### Task prompt
Starting at the first line of the listing below, repeat each line exactly until the line containing "obj('seat', box(bmesh.new(), XL, XR, YS, YB", which you include. Leave out pictures.

start

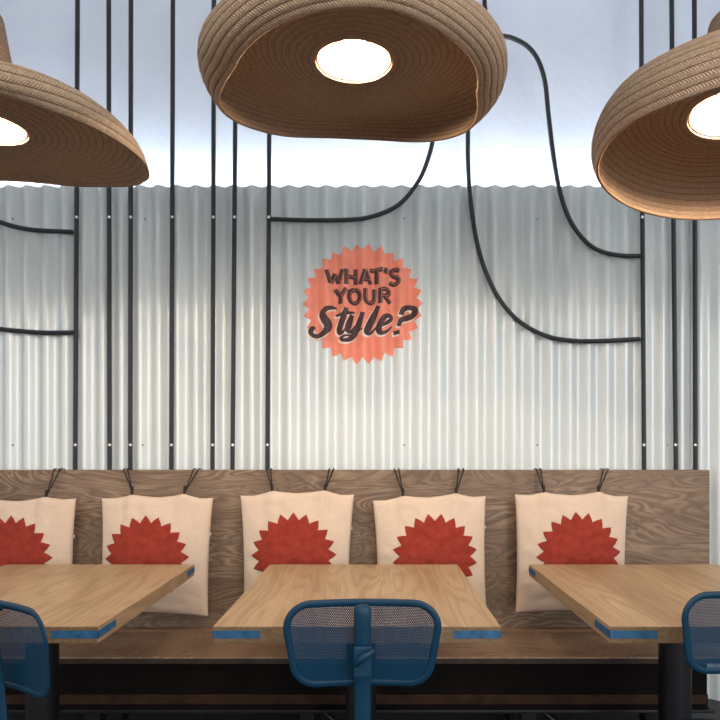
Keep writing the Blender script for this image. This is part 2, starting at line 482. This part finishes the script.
# ------------------------------------------------------------------ bench
YB = 2.862; YS = 2.453; ZS = .382
XR = 1.548; XL = -2.35
bench = thing('bench', (0, 2.66, 0), 'long dark wooden bench with a tall figured plywood backrest along the wall', 'bench')
bl = Vector(bench.location)
ZB = HC - 23 * YB / F
obj('backrest', box(bmesh.new(), XL, XR, YB, YB + .035, ZS - .03, ZB, .0015), M['ply'], bench, False, bl)
obj('seat', box(bmesh.new(), XL, XR, YS, YB - .0005, ZS - .027, ZS, .0015), M['seatply'], bench, False, bl)
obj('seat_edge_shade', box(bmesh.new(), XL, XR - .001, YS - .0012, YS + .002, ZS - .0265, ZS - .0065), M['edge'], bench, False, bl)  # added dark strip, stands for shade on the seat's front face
YA = 2.516
obj('web_warm_band', box(bmesh.new(), XL, 1.348, YA - .014, YA - .0002, .1722, .212, .002), M['warm_band'], bench, False, bl)  # added strip, its brown stands for warm light low on the web
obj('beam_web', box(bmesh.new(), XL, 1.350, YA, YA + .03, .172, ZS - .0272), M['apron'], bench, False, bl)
obj('lower_flange', box(bmesh.new(), XL, 1.345, YS - .005, YB - .05, .160, .1715, .002), M['steel'], bench, False, bl)
for x in (-2.1, -1.15, -.28, .62, 1.22):
    obj('leg', box(bmesh.new(), x - .03, x + .03, 2.50, 2.56, 0, .1598), M['steel'], bench, False, bl)
    obj('leg', box(bmesh.new(), x - .03, x + .03, 2.73, 2.79, 0, .1598), M['steel'], bench, False, bl)
for x in (-.28, .62):
    b = bmesh.new(); tube(b, [Vector((x + .04, 2.53, .155)), Vector((x + .22, 2.53, .0))], .012, 8)
    obj('brace', b, M['steel'], bench, True, bl)

# ------------------------------------------------------------------ cushions
def make_cushion(pc, TL, T1, T2, TR, BR, BL, ac, ar, label, seed, tagy=None):
    YCU = 2.785
    w2 = lambda p: at(p[0], p[1], YCU)
    c = thing('cushion', at((BL[0] + BR[0]) / 2, (BL[1] + BR[1]) / 2, YCU), label, 'cushion', 'linen cushions hung along the backrest')
    tl, t1, t2, tr, br, bl_ = map(w2, (TL, T1, T2, TR, BR, BL))
    wid = tr.x - tl.x
    def interp(pts, u):                 # piecewise smooth height of the top edge over the straight corner line
        for (a, ha), (b_, hb) in zip(pts, pts[1:]):
            if u <= b_:
                t = (u - a) / (b_ - a)
                return ha, hb, t
        return pts[-1][1], pts[-1][1], 1
    def dev(p):
        t = (p.x - tl.x) / wid
        return (p.z - (tl.z + (tr.z - tl.z) * t)), t
    d1, u1 = dev(t1); d2, u2 = dev(t2)
    dm = min(d1, d2) - .013
    key = [(0, 0), (u1 * .45, -.001), (u1 * .8, d1 * .5), (u1, d1), (u1 + (u2 - u1) * .2, d1 * .45 + dm * .55), ((u1 + u2) / 2, dm), (u2 - (u2 - u1) * .2, d2 * .45 + dm * .55), (u2, d2), (u2 + (1 - u2) * .2, d2 * .5), (u2 + (1 - u2) * .55, -.001), (1, 0)]
    def top(u):
        ha, hb, t = interp(key, u)
        # cusp-like at the ties
        return ha + (hb - ha) * t
    def P(u, v):
        """u, v in 0..1 (v up) -> x, z"""
        e = .010
        lx = bl_.x + (tl.x - bl_.x) * v; rx = br.x + (tr.x - br.x) * v
        lz = bl_.z + (tl.z - bl_.z) * v; rz = br.z + (tr.z - br.z) * v
        ins = e * max(0, math.sin(PI * v)) ** .7
        lx += ins; rx -= ins
        x = lx + (rx - lx) * u; z = lz + (rz - lz) * u
        z += top(u) * v ** 3
        z += .010 * max(0, math.sin(PI * u)) ** .7 * (1 - v) ** 3
        return x, z
    def thick(u, v):
        a = max(0, 4 * u * (1 - u)); b_ = max(0, 4 * v * (1 - v))
        t = (a * b_) ** .42
        t *= (.82 + .18 * (1 - v))
        for uu in (u1, u2):             # gathers below each tie
            g = math.exp(-((u - uu) / .05) ** 2) * max(0, (v - .55) / .45)
            t += .17 * g
            g2 = math.exp(-((u - uu - .075) / .03) ** 2) + math.exp(-((u - uu + .075) / .03) ** 2)
            t -= .10 * g2 * max(0, (v - .6) / .4) * min(1, a * 3)
        t += .16 * (mn.noise(Vector((u * 4 + seed, v * 5, seed))) ) * min(1, 3 * a * b_)
        t += .10 * (mn.noise(Vector((u * 9 + seed * 2, v * 14, seed))) ) * min(1, 3 * a * b_)
        return max(t, 0)
    TF, TB = .060, .046
    n = 44
    b = bmesh.new(); g = {}
    for side, T in ((0, TF), (1, TB)):
        for i in range(n + 1):
            for j in range(n + 1):
                if side and (i in (0, n) or j in (0, n)): g[1, i, j] = g[0, i, j]; continue
                u = .5 - .5 * math.cos(PI * i / n); v = .5 - .5 * math.cos(PI * j / n)
                u = .6 * u + .4 * i / n; v = .6 * v + .4 * j / n
                x, z = P(u, v)
                y = YCU - (T if not side else -T) * thick(u, v)
                g[side, i, j] = b.verts.new((x, y, z))
        for i in range(n):
            for j in range(n):
                q = (g[side, i, j], g[side, i + 1, j], g[side, i + 1, j + 1], g[side, i, j + 1])
                b.faces.new(q if not side else q[::-1])
    obj('cover', b, M['linen'], c, True, c.location)
    # starburst applique following the cover
    def uv_of(x, z):
        u, v = .5, .5
        for _ in range(12):
            px_, pz_ = P(u, v)
            u += (x - px_) / wid; v += (z - pz_) / (tl.z - bl_.z)
        return u, v
    b = bmesh.new(); NT = 20; K = 4; NA = NT * K; NR = 14
    cen = w2(ac); R = ar * YCU / F
    def pt(r, a, eps):
        x = cen.x + r * math.sin(a); z = cen.z + r * math.cos(a)
        u, v = uv_of(x, z)
        return Vector((x, YCU - TF * thick(u, v) - eps, z))
    cv = b.verts.new(pt(0, 0, .0025)); prev = None
    rot = 0.0 if seed > .12 else .157 - seed * .6
    for j in range(1, NR + 2):
        ring = []
        for k in range(NA):
            a = 2 * PI * k / NA
            rr = star_r(a, R, R * .825, NT)
            r = rr * min(j, NR) / NR
            ring.append(b.verts.new(pt(r, a + rot, .0025 if j <= NR else -.001)))
        for k in range(NA):
            if prev is None: b.faces.new((cv, ring[k], ring[(k + 1) % NA]))
            else: b.faces.new((prev[k], ring[k], ring[(k + 1) % NA], prev[(k + 1) % NA]))
        prev = ring
    obj('starburst_patch', b, M['felt'], c, True, c.location)
    # hanging cords, looped over the top of the backrest
    for tie, tops in pc:
        tp = w2(tie); b = bmesh.new()
        tp.z -= .004
        for q in tops:
            tq = at(q[0], q[1], YB - .004); tq.z = ZB + .004
            back = Vector((tq.x, YB + .038, ZB + .004)); low = Vector((tq.x + .004, YB + .040, ZB - .12))
            pts = catmull([tp, tp.lerp(tq, .5) + Vector((0, .004, 0)), tq], .01)[:-1] + [tq, Vector((tq.x, YB + .017, ZB + .005)), back, low]
            tube(b, pts, .0030, 6)
        kp = catmull([tp + Vector((0, -.002, -.006)), tp + Vector((0, .002, .012)), tp + Vector((0, .004, .030))], .006)
        tube(b, kp, [.0065 if 0 < i < len(kp) - 1 else .004 for i in range(len(kp))], 8)
        obj('hanging_cord', b, M['strap'], c, True, c.location)
    if tagy:
        tpx = w2((BR[0] + (TR[0] - BR[0]) * .7, tagy)); u, v = uv_of(tpx.x, tpx.z); x, z = P(.995, v)
        obj('label_tab', box(bmesh.new(), x - .004, x + .008, YCU - .002, YCU + .002, z - .007, z + .007, .001), M['tagm'], c, False, c.location)
    return c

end

### Response to this exercise
Keep writing the Blender script for this image. This is part 2, starting at line 482. This part finishes the script.
# ------------------------------------------------------------------ bench
YB = 2.862; YS = 2.453; ZS = .382
XR = 1.548; XL = -2.35
bench = thing('bench', (0, 2.66, 0), 'long dark wooden bench with a tall figured plywood backrest along the wall', 'bench')
bl = Vector(bench.location)
ZB = HC - 23 * YB / F
obj('backrest', box(bmesh.new(), XL, XR, YB, YB + .035, ZS - .03, ZB, .0015), M['ply'], bench, False, bl)
obj('seat', box(bmesh.new(), XL, XR, YS, YB - .0005, ZS - .027, ZS, .0015), M['seatply'], bench, False, bl)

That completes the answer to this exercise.